[Start of Data excerpts]
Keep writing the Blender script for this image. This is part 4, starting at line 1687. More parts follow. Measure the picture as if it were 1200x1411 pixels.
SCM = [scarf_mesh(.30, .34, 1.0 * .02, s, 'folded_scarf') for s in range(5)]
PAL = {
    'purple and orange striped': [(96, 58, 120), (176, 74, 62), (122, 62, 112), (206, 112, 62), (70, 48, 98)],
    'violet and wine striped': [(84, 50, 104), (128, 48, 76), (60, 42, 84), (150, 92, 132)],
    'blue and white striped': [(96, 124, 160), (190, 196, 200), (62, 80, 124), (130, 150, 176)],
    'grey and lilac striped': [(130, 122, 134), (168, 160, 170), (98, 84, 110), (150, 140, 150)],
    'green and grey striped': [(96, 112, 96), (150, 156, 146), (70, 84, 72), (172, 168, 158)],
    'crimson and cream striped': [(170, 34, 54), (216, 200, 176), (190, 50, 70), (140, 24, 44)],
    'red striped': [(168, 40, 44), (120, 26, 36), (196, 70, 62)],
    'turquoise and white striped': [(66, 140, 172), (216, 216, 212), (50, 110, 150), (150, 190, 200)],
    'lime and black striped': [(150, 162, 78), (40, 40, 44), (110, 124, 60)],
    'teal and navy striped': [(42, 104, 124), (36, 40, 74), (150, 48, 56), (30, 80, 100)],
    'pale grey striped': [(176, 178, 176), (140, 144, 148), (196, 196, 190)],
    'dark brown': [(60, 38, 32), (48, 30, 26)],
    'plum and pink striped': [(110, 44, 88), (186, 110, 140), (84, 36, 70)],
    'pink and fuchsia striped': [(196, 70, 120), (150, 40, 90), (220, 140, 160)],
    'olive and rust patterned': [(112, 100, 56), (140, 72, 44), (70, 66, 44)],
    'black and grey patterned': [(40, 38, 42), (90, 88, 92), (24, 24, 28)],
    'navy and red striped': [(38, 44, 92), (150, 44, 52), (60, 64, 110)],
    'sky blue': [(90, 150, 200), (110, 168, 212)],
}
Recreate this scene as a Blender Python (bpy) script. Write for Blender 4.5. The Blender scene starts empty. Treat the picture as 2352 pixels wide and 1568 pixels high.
[End of Data excerpts]
Description of the task: Please repeat all the records above exactly as they appear.

Exercise result:
Keep writing the Blender script for this image. This is part 4, starting at line 1687. More parts follow. Measure the picture as if it were 1200x1411 pixels.
SCM = [scarf_mesh(.30, .34, 1.0 * .02, s, 'folded_scarf') for s in range(5)]
PAL = {
    'purple and orange striped': [(96, 58, 120), (176, 74, 62), (122, 62, 112), (206, 112, 62), (70, 48, 98)],
    'violet and wine striped': [(84, 50, 104), (128, 48, 76), (60, 42, 84), (150, 92, 132)],
    'blue and white striped': [(96, 124, 160), (190, 196, 200), (62, 80, 124), (130, 150, 176)],
    'grey and lilac striped': [(130, 122, 134), (168, 160, 170), (98, 84, 110), (150, 140, 150)],
    'green and grey striped': [(96, 112, 96), (150, 156, 146), (70, 84, 72), (172, 168, 158)],
    'crimson and cream striped': [(170, 34, 54), (216, 200, 176), (190, 50, 70), (140, 24, 44)],
    'red striped': [(168, 40, 44), (120, 26, 36), (196, 70, 62)],
    'turquoise and white striped': [(66, 140, 172), (216, 216, 212), (50, 110, 150), (150, 190, 200)],
    'lime and black striped': [(150, 162, 78), (40, 40, 44), (110, 124, 60)],
    'teal and navy striped': [(42, 104, 124), (36, 40, 74), (150, 48, 56), (30, 80, 100)],
    'pale grey striped': [(176, 178, 176), (140, 144, 148), (196, 196, 190)],
    'dark brown': [(60, 38, 32), (48, 30, 26)],
    'plum and pink striped': [(110, 44, 88), (186, 110, 140), (84, 36, 70)],
    'pink and fuchsia striped': [(196, 70, 120), (150, 40, 90), (220, 140, 160)],
    'olive and rust patterned': [(112, 100, 56), (140, 72, 44), (70, 66, 44)],
    'black and grey patterned': [(40, 38, 42), (90, 88, 92), (24, 24, 28)],
    'navy and red striped': [(38, 44, 92), (150, 44, 52), (60, 64, 110)],
    'sky blue': [(90, 150, 200), (110, 168, 212)],
}
Recreate this scene as a Blender Python (bpy) script. Write for Blender 4.5. The Blender scene starts empty. Treat the picture as 2352 pixels wide and 1568 pixels high.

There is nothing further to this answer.